Set exercise: Omit all images. Transcribe the rest of the material below exactly.
— START OF Recorded data —
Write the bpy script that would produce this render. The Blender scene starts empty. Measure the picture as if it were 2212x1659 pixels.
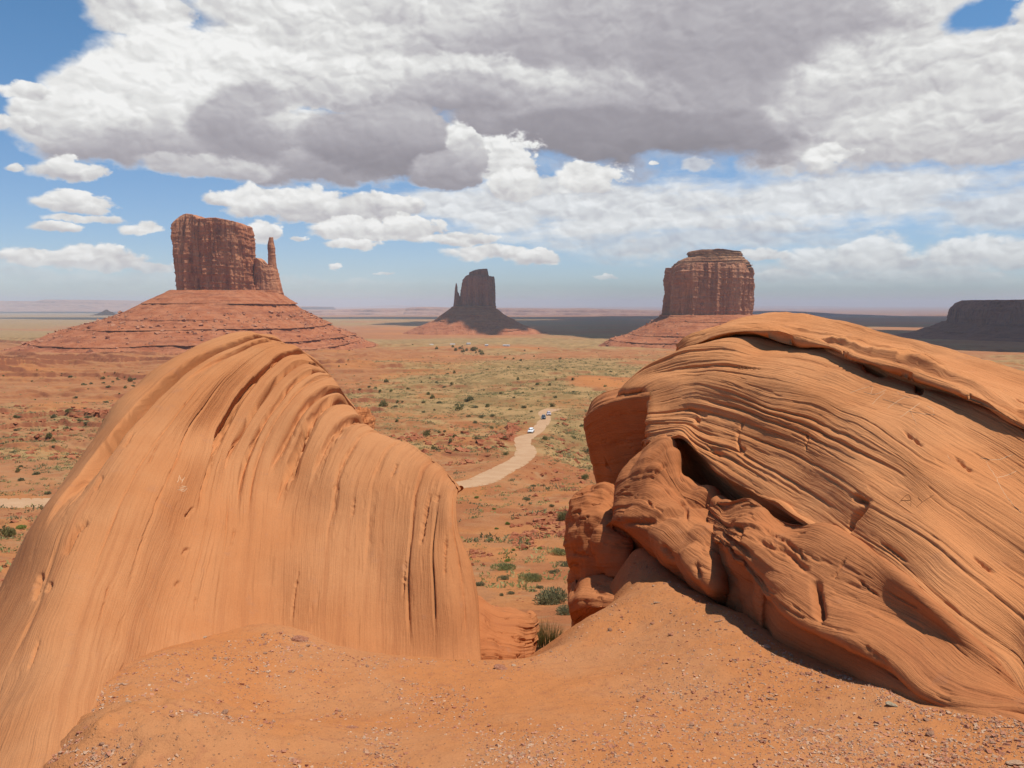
import bpy, math, random
import numpy as np
random.seed(7); rng = np.random.default_rng(7)
S = bpy.context.scene
COL = S.collection
R = math.radians

# ------------------------------------------------------------------ camera
EYE = np.array([0.0, 0.0, 1.65]); PITCH = R(5.76); F = 1720.0
cp, sp = math.cos(PITCH), math.sin(PITCH)
cam = bpy.data.cameras.new("camera"); cam.lens = 36.0 * F / 2212.0; cam.sensor_width = 36.0
cam.clip_start = 0.1; cam.clip_end = 200000.0
camo = bpy.data.objects.new("camera", cam); camo.location = EYE
camo.rotation_euler = (R(90) - PITCH, 0, 0); COL.objects.link(camo); S.camera = camo

# ------------------------------------------------------------------ light
SUN_EL, SUN_AZ = R(71), R(96)          # azimuth clockwise from +Y (the view direction)
sd = np.array([math.sin(SUN_AZ) * math.cos(SUN_EL), math.cos(SUN_AZ) * math.cos(SUN_EL), math.sin(SUN_EL)])
sun = bpy.data.lights.new("sun", 'SUN'); sun.energy = 4.8; sun.angle = R(0.53); sun.color = (1.0, 0.95, 0.87)
suno = bpy.data.objects.new("sun", sun); COL.objects.link(suno)
suno.rotation_euler = (R(90) - SUN_EL, 0, -SUN_AZ + R(180))
suno.location = (0, 0, 50)
S.view_settings.view_transform = 'Standard'; S.view_settings.look = 'None'
S.view_settings.exposure = 0.0; S.view_settings.gamma = 1.0; S.view_settings.use_curve_mapping = False
S.render.engine = 'CYCLES'
S.cycles.max_bounces = 6; S.cycles.diffuse_bounces = 3; S.cycles.volume_bounces = 1
S.cycles.use_denoising = True

# ------------------------------------------------------------------ node helpers
class NT:
    def __init__(s, tree): s.t = tree; s.l = tree.links
    def n(s, typ, props=None, **ins):
        nd = s.t.nodes.new(typ)
        for k, v in (props or {}).items(): setattr(nd, k, v)
        for k, v in ins.items():
            key = int(k[1:]) if k[0] == 'i' and k[1:].isdigit() else k.replace('_', ' ')
            sock = nd.inputs[key]
            if isinstance(v, bpy.types.NodeSocket): s.l.new(v, sock)
            elif isinstance(v, bpy.types.Node): s.l.new(v.outputs[0], sock)
            else: sock.default_value = v
        return nd
    def m(s, op, a, b=None, c=None, clamp=False):
        kw = {'i0': a}
        if b is not None: kw['i1'] = b
        if c is not None: kw['i2'] = c
        return s.n('ShaderNodeMath', {'operation': op, 'use_clamp': clamp}, **kw).outputs[0]
    def v(s, op, a, b=None, c=None):
        kw = {'i0': a}
        if b is not None: kw['i1'] = b
        if c is not None: kw['i2'] = c
        nd = s.n('ShaderNodeVectorMath', {'operation': op}, **kw)
        return nd.outputs[1] if op in ('LENGTH', 'DOT_PRODUCT', 'DISTANCE') else nd.outputs[0]
    def ss(s, x, lo, hi, a=0.0, b=1.0):
        return s.n('ShaderNodeMapRange', {'interpolation_type': 'SMOOTHSTEP'}, i0=x, i1=lo, i2=hi, i3=a, i4=b).outputs[0]
    def noise(s, vec, scale, detail=4.0, rough=0.55, dist=0.0, lac=2.0):
        nd = s.n('ShaderNodeTexNoise', None, Vector=vec, Scale=scale, Detail=detail, Roughness=rough, Distortion=dist, Lacunarity=lac)
        return nd
    def mix(s, f, a, b, blend='MIX'):
        nd = s.t.nodes.new('ShaderNodeMix'); nd.data_type = 'RGBA'; nd.blend_type = blend; nd.clamp_factor = True
        for sock, v in ((nd.inputs[0], f), (nd.inputs[6], a), (nd.inputs[7], b)):
            if isinstance(v, bpy.types.NodeSocket): s.l.new(v, sock)
            elif isinstance(v, tuple) and len(v) == 3: sock.default_value = (*v, 1)
            else: sock.default_value = v
        return nd.outputs[2]
    def mul(s, vec, k): return s.v('MULTIPLY', vec, k)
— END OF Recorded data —
Solution for this task:
Write the bpy script that would produce this render. The Blender scene starts empty. Measure the picture as if it were 2212x1659 pixels.
import bpy, math, random
import numpy as np
random.seed(7); rng = np.random.default_rng(7)
S = bpy.context.scene
COL = S.collection
R = math.radians

# ------------------------------------------------------------------ camera
EYE = np.array([0.0, 0.0, 1.65]); PITCH = R(5.76); F = 1720.0
cp, sp = math.cos(PITCH), math.sin(PITCH)
cam = bpy.data.cameras.new("camera"); cam.lens = 36.0 * F / 2212.0; cam.sensor_width = 36.0
cam.clip_start = 0.1; cam.clip_end = 200000.0
camo = bpy.data.objects.new("camera", cam); camo.location = EYE
camo.rotation_euler = (R(90) - PITCH, 0, 0); COL.objects.link(camo); S.camera = camo

# ------------------------------------------------------------------ light
SUN_EL, SUN_AZ = R(71), R(96)          # azimuth clockwise from +Y (the view direction)
sd = np.array([math.sin(SUN_AZ) * math.cos(SUN_EL), math.cos(SUN_AZ) * math.cos(SUN_EL), math.sin(SUN_EL)])
sun = bpy.data.lights.new("sun", 'SUN'); sun.energy = 4.8; sun.angle = R(0.53); sun.color = (1.0, 0.95, 0.87)
suno = bpy.data.objects.new("sun", sun); COL.objects.link(suno)
suno.rotation_euler = (R(90) - SUN_EL, 0, -SUN_AZ + R(180))
suno.location = (0, 0, 50)
S.view_settings.view_transform = 'Standard'; S.view_settings.look = 'None'
S.view_settings.exposure = 0.0; S.view_settings.gamma = 1.0; S.view_settings.use_curve_mapping = False
S.render.engine = 'CYCLES'
S.cycles.max_bounces = 6; S.cycles.diffuse_bounces = 3; S.cycles.volume_bounces = 1
S.cycles.use_denoising = True

# ------------------------------------------------------------------ node helpers
class NT:
    def __init__(s, tree): s.t = tree; s.l = tree.links
    def n(s, typ, props=None, **ins):
        nd = s.t.nodes.new(typ)
        for k, v in (props or {}).items(): setattr(nd, k, v)
        for k, v in ins.items():
            key = int(k[1:]) if k[0] == 'i' and k[1:].isdigit() else k.replace('_', ' ')
            sock = nd.inputs[key]
            if isinstance(v, bpy.types.NodeSocket): s.l.new(v, sock)
            elif isinstance(v, bpy.types.Node): s.l.new(v.outputs[0], sock)
            else: sock.default_value = v
        return nd
    def m(s, op, a, b=None, c=None, clamp=False):
        kw = {'i0': a}
        if b is not None: kw['i1'] = b
        if c is not None: kw['i2'] = c
        return s.n('ShaderNodeMath', {'operation': op, 'use_clamp': clamp}, **kw).outputs[0]
    def v(s, op, a, b=None, c=None):
        kw = {'i0': a}
        if b is not None: kw['i1'] = b
        if c is not None: kw['i2'] = c
        nd = s.n('ShaderNodeVectorMath', {'operation': op}, **kw)
        return nd.outputs[1] if op in ('LENGTH', 'DOT_PRODUCT', 'DISTANCE') else nd.outputs[0]
    def ss(s, x, lo, hi, a=0.0, b=1.0):
        return s.n('ShaderNodeMapRange', {'interpolation_type': 'SMOOTHSTEP'}, i0=x, i1=lo, i2=hi, i3=a, i4=b).outputs[0]
    def noise(s, vec, scale, detail=4.0, rough=0.55, dist=0.0, lac=2.0):
        nd = s.n('ShaderNodeTexNoise', None, Vector=vec, Scale=scale, Detail=detail, Roughness=rough, Distortion=dist, Lacunarity=lac)
        return nd
    def mix(s, f, a, b, blend='MIX'):
        nd = s.t.nodes.new('ShaderNodeMix'); nd.data_type = 'RGBA'; nd.blend_type = blend; nd.clamp_factor = True
        for sock, v in ((nd.inputs[0], f), (nd.inputs[6], a), (nd.inputs[7], b)):
            if isinstance(v, bpy.types.NodeSocket): s.l.new(v, sock)
            elif isinstance(v, tuple) and len(v) == 3: sock.default_value = (*v, 1)
            else: sock.default_value = v
        return nd.outputs[2]
    def mul(s, vec, k): return s.v('MULTIPLY', vec, k)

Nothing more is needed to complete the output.